Что может больше повлиять в этом смысле: хороший, удачный роман или откровенная, внимательно написанная автобиография?
Воображая себя на месте нетвёрдых в христианстве, полуверующих читателей (это, кажется, самый верный прием), думаю, что автобиография. Хороший, завлекательный роман, идеалистический, высокий по замыслу и направлению, и вместе с тем в подробностях реально написанный, может, конечно, иметь большое влияние. И тем более, что у нас истинно-православных художественных произведений вовсе нет. Считать «Братьев Карамазовых» православным романом могут только те, которые мало знакомы с истинным Православием, с христианством Св. Отцов и старцев афонских и оптинских.
Но, во-первых, ещё вопрос: хорошо ли я написал бы его? Хорошо ли в смысле доступности общему вкусу? Ни одна из моих повестей, ни один из моих романов не только не имели шумного успеха, но и не заслужили ни одной большой журнальной основательной критической статьи (хотя все они, эти романы и повести, были, по крайней мере, оригинальны, не похожи ни на Тургенева, ни на Л. Толстого, ни, тем более, на Достоевского). Все отзывы были краткие, как бы мимоходом; Даже и самые похвальные популярности моей не увеличивали. Издавать их на свой страх никто не чувствовал особой охоты; это было так постоянно, что и я давно совершенно охладел к таким изданиям и мало думаю о них.
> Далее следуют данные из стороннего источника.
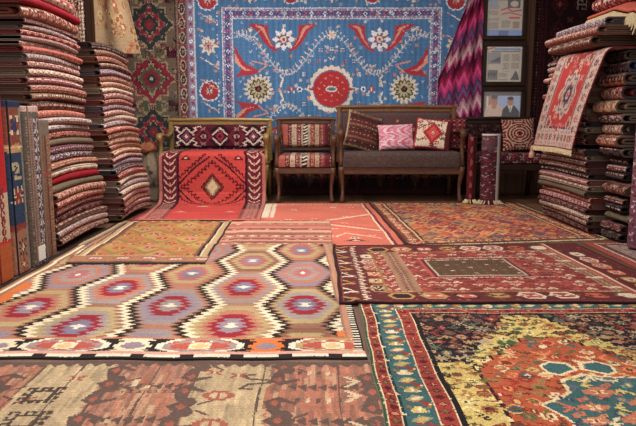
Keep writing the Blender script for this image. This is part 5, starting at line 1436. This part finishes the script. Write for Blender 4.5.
# right stack: neat lower part
S3 = ['maroon', 'brown', 'cream', 'maroon', 'rose', 'red', 'olive', 'cream', 'rose', 'dark', 'brown', 'maroon', 'cream', 'navy']
S3 = [(p, .043) for p in S3]
xf3 = lambda z: float(np.interp(z, [0, .3, .62], [1.94, 1.93, 1.90]))
warp3 = lambda a: .012 * np.sin((a - 4.3) * 2.6) 
zt3 = stack(S3, -1, 4.42, 5.34, xf3, .012, .42, 'folded rugs in the lower right stack', 'the lower right stack', 11, warp3)
# right stack: loosely folded upper part
S4 = [(p, .0425) for p in ('maroon', 'brown', 'cream', 'navy', 'rose', 'cream', 'maroon', 'peach', 'rose', 'cream', 'grey', 'rose', 'rust', 'cream', 'navy')]
xf4 = lambda z: float(np.interp(z, [.6, 1.0, 1.3], [1.90, 1.885, 1.90]))
z4 = stack(S4, -1, 4.44, 5.22, xf4, zt3 + .030, .40, 'rugs in the upper right stack', 'the upper right stack', 13, warp3, .014, .015)
# rugs above the draped one
S5 = [('brown', .065), ('multi', .06), ('lilac', .06)]
z5 = stack(S5, -1, 4.16, 5.02, lambda z: 1.78 + (z - 1.3) * .6, z4 + .034, .40, 'folded rugs above the draped one', 'three over the draped rug', 15, warp3, .02, .04)

# small folded and rolled rugs standing in for the near end of the right stack
def spiral(turns, rx, ry, t, n=26):
    pts = []; N_ = int(n * turns)
    for k in range(N_ + 1):
        th = 2 * PI * k / n; f = 1 - (k / N_) * (turns * t * 1.25) / min(rx, ry)
        f = max(f, .12); pts.append((rx - (min(rx, ry) * (1 - f)) if False else 0, 0)); 
        a = rx - min(rx, ry) * (1 - f); b = ry - min(rx, ry) * (1 - f)
        pts[-1] = (a * math.cos(th), b * math.sin(th))
    return pts
def rolled_flat(cx, cz, rx, rz, y0, y1, pal, label, seed, group):
    t = .010; turns = max(1.5, rz / (t * 1.25) * .85)
    ctr = spiral(turns, rx - t / 2, rz - t / 2, t); base = PALS[pal][0]; back = base * .4 + C(130, 112, 90) * .35
    ns = max(6, int((y1 - y0) / .014))
    col = fold_cols(len(ctr) - 1, ns, pal, seed)
    root = tag(ribbon('rolled_rug', ctr, t, y0, y1, ns, lambda p, q, a: (cx + p, a, cz + q), col, back), label, 'rolled rug', group)
    return root
# near column: a foot of small folded pieces, then rolls
GN = 'small rugs at the near end of the right stack'
z = .012
for i, (kind, pal, T, lab) in enumerate([
    ('f', 'dark', .055, 'almost black small rug, lowest at the near end of the right stack'), ('f', 'maroon', .055, 'maroon small rug just above the lowest, near end of the right stack'),
    ('r', 'olive', .085, 'plain olive grey rug rolled flat, lower of two rolls at the right stack end'), ('f', 'dark', .045, 'almost black small rug between the two flat rolls at the right stack end'),
    ('f', 'maroon', .045, 'maroon small rug just under the brown flat roll at the right stack end'), ('r', 'brown', .12, 'brown patterned rug rolled flat, upper of two rolls at the right stack end'),
    ('f', 'dark', .05, 'almost black small rug just above the brown flat roll'), ('f', 'navy', .05, 'navy and red small rug, second above the brown flat roll'), ('f', 'dark', .055, 'almost black small rug, third above the brown flat roll')]):
    if kind == 'f': folded(2.02 + .012 * (i % 3), -1, 4.10, 4.36, z, T - .002, .34, pal, lab, GN, 500 + i, lambda a: 0 * a)
    else: rolled_flat(2.03 + .15 - (.03 if i == 5 else 0), z + T / 2, .15, T / 2 - .001, 4.03, 4.36, pal, lab, 600 + i, GN)
    z += T + .001
ZUP = z
UP = [('dark', .06, C(92, 80, 74)), ('rust', .075, C(110, 92, 84)), ('cream', .07, C(70, 58, 54)), ('navy', .06, C(120, 106, 92)), ('peach', .08, C(96, 84, 72)), ('red', .085, C(64, 56, 60)), ('rust', .075, C(84, 78, 76)), ('navy', .07, C(70, 74, 90)), ('dark', .06, C(84, 72, 66))]
kk = (z4 - .004 - ZUP) / sum(u_[1] for u_ in UP)
for i, (pal, T, bk) in enumerate(UP):
    T *= kk
    folded(1.935 + [.05, .02, .06, .03, .0, .05, .02, .06, .04][i], -1, 4.06 + .02 * (i % 3), 4.40, z, T - .003, .36, pal,
           '%s loosely folded small rug, %s of nine beside the draped rug' % (WORDS[pal], ['lowest', 'second lowest', 'third lowest', 'fourth lowest', 'middle', 'fourth highest', 'third highest', 'second highest', 'highest'][i]), GN, 540 + i, lambda a: 0 * a, bk=bk)
    z += T

# ---- red and cream rug draped over the right stack -----------------------------
def d_drape():
    W, H = .80, 1.15; v = Cv(W, H, .0065, C(186, 60, 58), 95); CR = C(194, 168, 152); NV = C(60, 60, 90); BR = C(150, 70, 66); RD = C(186, 60, 58)
    v.frame(0, .012, C(120, 40, 50)); v.frame(.012, .15, CR); v.frame(.15, .162, NV); v.frame(.162, .18, C(206, 90, 84))
    def ar(dist, step, fn):
        for k in range(int((H - 2 * dist) / step) + 1): fn(dist, dist + k * step, k); fn(W - dist, dist + k * step, k)
        for k in range(int((W - 2 * dist) / step) + 1): fn(dist + k * step, dist, k); fn(dist + k * step, H - dist, k)
    ar(.08, .075, lambda x, y, k: v.spr(x, y, .0085, FLW, {'a': [BR, NV][k % 2], 'b': C(206, 150, 130), 'c': NV}))
    ar(.035, .035, lambda x, y, k: v.spr(x, y, .0085, ["ab", "ba"], {'a': BR, 'b': CR}))
    ar(.125, .035, lambda x, y, k: v.spr(x, y, .0085, ["ab", "ba"], {'a': C(110, 100, 120), 'b': CR}))
    cx = W / 2
    for cy in (.40, .86):
        for R, c in ((.150, CR), (.128, C(116, 96, 104)), (.112, CR * .95), (.075, C(130, 90, 96)), (.055, NV), (.032, CR), (.015, RD)):
            w_ = v.win(cx - .2, cy - .2, cx + .2, cy + .2); u_ = w_[1] - cx; q_ = (w_[2] - cy) * .82
            v.im[w_[0]][np.hypot(u_, q_) < R * (.9 + .1 * np.cos(8 * np.arctan2(q_, u_)))] = c
        for a in range(24): v.spr(cx + v.r.uniform(-.2, .2), cy + v.r.uniform(-.26, .26), .0085, XX, {'a': [C(206, 120, 104), CR, BR][a % 3], 'b': NV})
        for q in (-1, 1): v.dia(cx + q * .19, cy - .21, .05, .06, CR, .02); v.dia(cx + q * .19, cy - .21, .028, .035, BR, .02)
    return v.wear(.06)
cvd = d_drape()
zt = z4 + .014
def f_drape(u, v):
    # v=0 bottom hem, up the aisle face then over the top of the stack
    Lf = zt - .60; s = v
    f = u / cvd.W                     # 0 = far (left in view) edge
    up = np.clip(s / Lf, 0, 1)
    Y = (5.26 - .42 * up ** 1.1) - f * .80
    r = .045; over = np.clip(s - (Lf - r), 0, None)
    a = np.clip(over / r, 0, PI / 2)
    Xf = 1.845 - .008 * np.sin(f * 7 + 1) - .020 * (1 - up) - .012 * np.sin(up * PI)
    X = Xf + r * (1 - np.cos(a)) + np.clip(over - r * PI / 2, 0, None)
    Z = np.where(s < Lf - r, .60 + s, zt - r + r * np.sin(a)) + .012 * np.sin((Y - 4.3) * 2.6) * 1.0
    return X, Y, Z
dr = empty('draped_rug', (1.84, 4.8, .58), 'red and cream rug with pale medallions draped over the side of the right stack', 'rug')
cloth('woven_field', cvd, f_drape, M_PILE, thick=.008, parent=dr)
g = Geo(); rr = random.Random(4)
for k in range(60):
    f = k / 59; X, Y, Z = [float(q) for q in f_drape(np.array(f * .8), np.array(0.0))]
    g.sweep([(X + .002, Y, Z + .004), (X - .002, Y + rr.uniform(-.005, .005), Z - .018), (X - .002, Y + rr.uniform(-.01, .01), Z - .035)], (.004, .0045), 4)
g.out('fringe', FRINGE, dr)
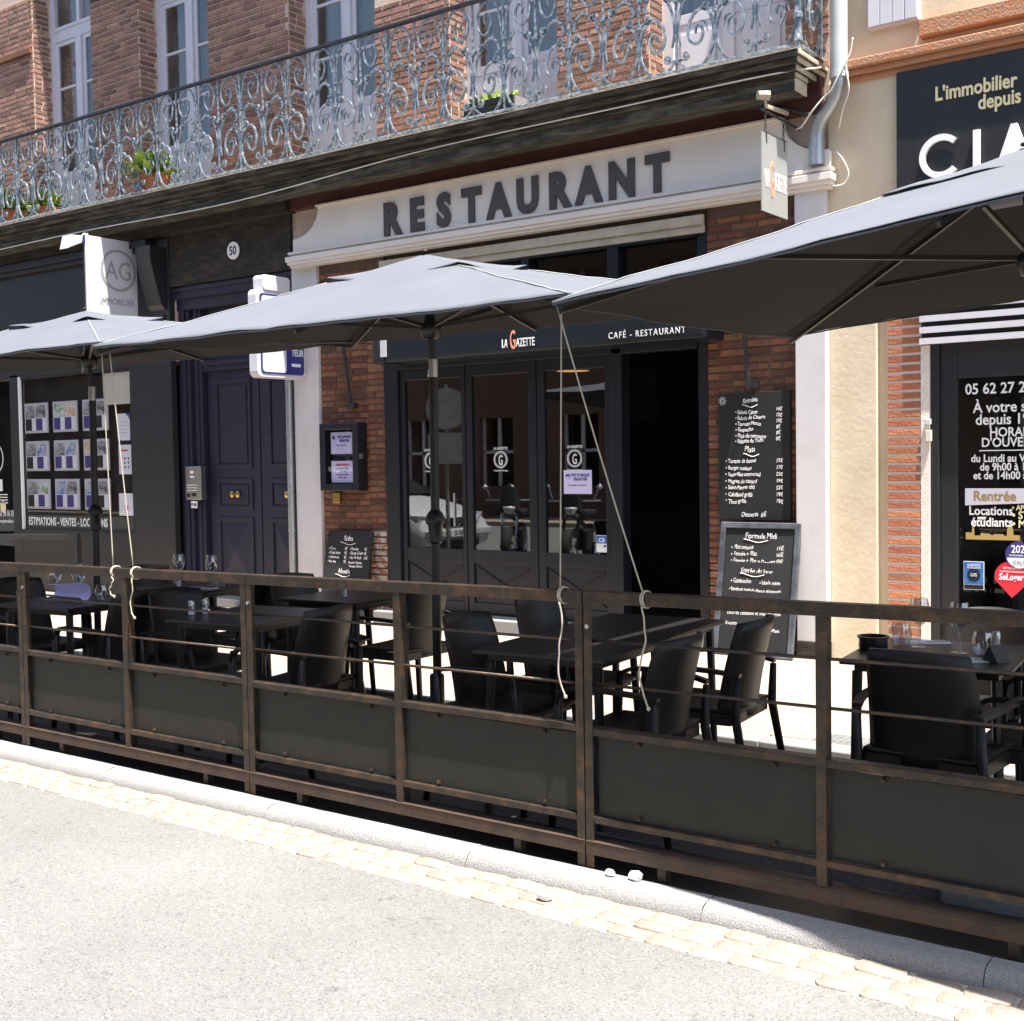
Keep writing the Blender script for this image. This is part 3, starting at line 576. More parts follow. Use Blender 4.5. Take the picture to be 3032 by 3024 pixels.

Опять скажу: я ли не умел заинтересовать большинство читателей; обстоятельства ли сложились странно и невыгодно, не знаю; но если в течение 28 лет (от 61 года, например) человек напечатал столько разнородных вещей в повествовательном роде и иные из них были встречены совершенным молчанием, а другие заслужили похвальные, но краткие и невнимательные отзывы, то что же он должен думать? Что-нибудь одно из трёх: или что он сам бездарен, что у него вовсе нет настоящего художественного дара; или что все редакторы и критики в высшей степени недобросовестные люди, что даже те почитатели и друзья его, которые на словах и в частных письмах превозносят его талант, тоже недобросовестны и нечестны или беззаботны по-русски в литературном деле; или, наконец, что есть в его судьбе нечто особое.